The cubicle drive-by, the quick email or chat message, the “Hey, I was going to ask you...” while grabbing a fresh cup of coffee in the kitchen. These requests pop up out of the blue, and while they’re typically quick-turnaround tasks, they can hit your team hard.
According to our Work Management Report, which surveyed 1,400 knowledge workers, the top productivity roadblock for 60% of respondents was “working on too many things at the same time,” followed by “unclear priorities” (31%) and “too many requests from others” (28%). Today’s marketers spend just 36% of their time on the work they were hired to do.
It’s no surprise that ad hoc requests are among the top workplace productivity killers. And yet, ad hoc requests are not only unavoidable, they’re necessary for keeping customers happy. Your marketing team must be responsive to changing client and customer needs, and doing so requires flexibility.

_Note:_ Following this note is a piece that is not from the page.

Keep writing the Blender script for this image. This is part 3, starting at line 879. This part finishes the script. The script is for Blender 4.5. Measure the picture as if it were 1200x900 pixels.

One of the biggest challenges for marketing managers is establishing a process that accommodates ad hoc requests in a way that minimizes disruption and distraction for your team. Use these strategies to incorporate unexpected tasks into your workflow and keep all those incoming requests manageable.
Plan For Ad Hoc Requests
You know ad hoc requests are coming, so leave some wiggle room when you plan your team’s workload and sprints.
Enterprise Agile blogger Vin D'Amico suggests prioritizing items as A or B: A items are tasks the team commits to getting done in that sprint, and B items will be done if time allows, but can be subbed out for ad hoc requests if necessary. This ensures your team makes real progress on primary goals, while allowing for some flexibility.
Visualizing your team’s workload is another easy way to see who has the bandwidth to pick up an urgent request when one inevitably comes in, or shuffle tasks as necessary to keep one person from being overloaded with work.
Embrace Agile to Be More Responsive
Implementing an Agile methodology allows your marketing team to be more responsive, and makes your workflow much more flexible when it comes to incoming requests. 18% of marketers say adopting Agile has improved their quality of work, and 16% say their team is now better aligned on priorities.
It’s important to note: Agile is not the same as improvisation, and adopting Agile doesn’t mean abandoning structure and planning. Two key components of Agile are ruthless prioritization and constant team communication.
This means your team is better able to identify which ad hoc requests are priorities worth incorporating into your sprint, slot them into the current workload, and collaborate with each other to keep a deluge of incoming requests from bogging down a single team member or creating bottlenecks for the whole team.
Learn more about implementing Agile on your marketing team in this free download: 7 Steps to Developing an Agile Marketing Team
Be Your Team’s Buffer
As a marketing leader, you know that even the best laid plans can be derailed by a single curve ball. It’s your job to field those curve balls and act as a buffer so your team can stay focused.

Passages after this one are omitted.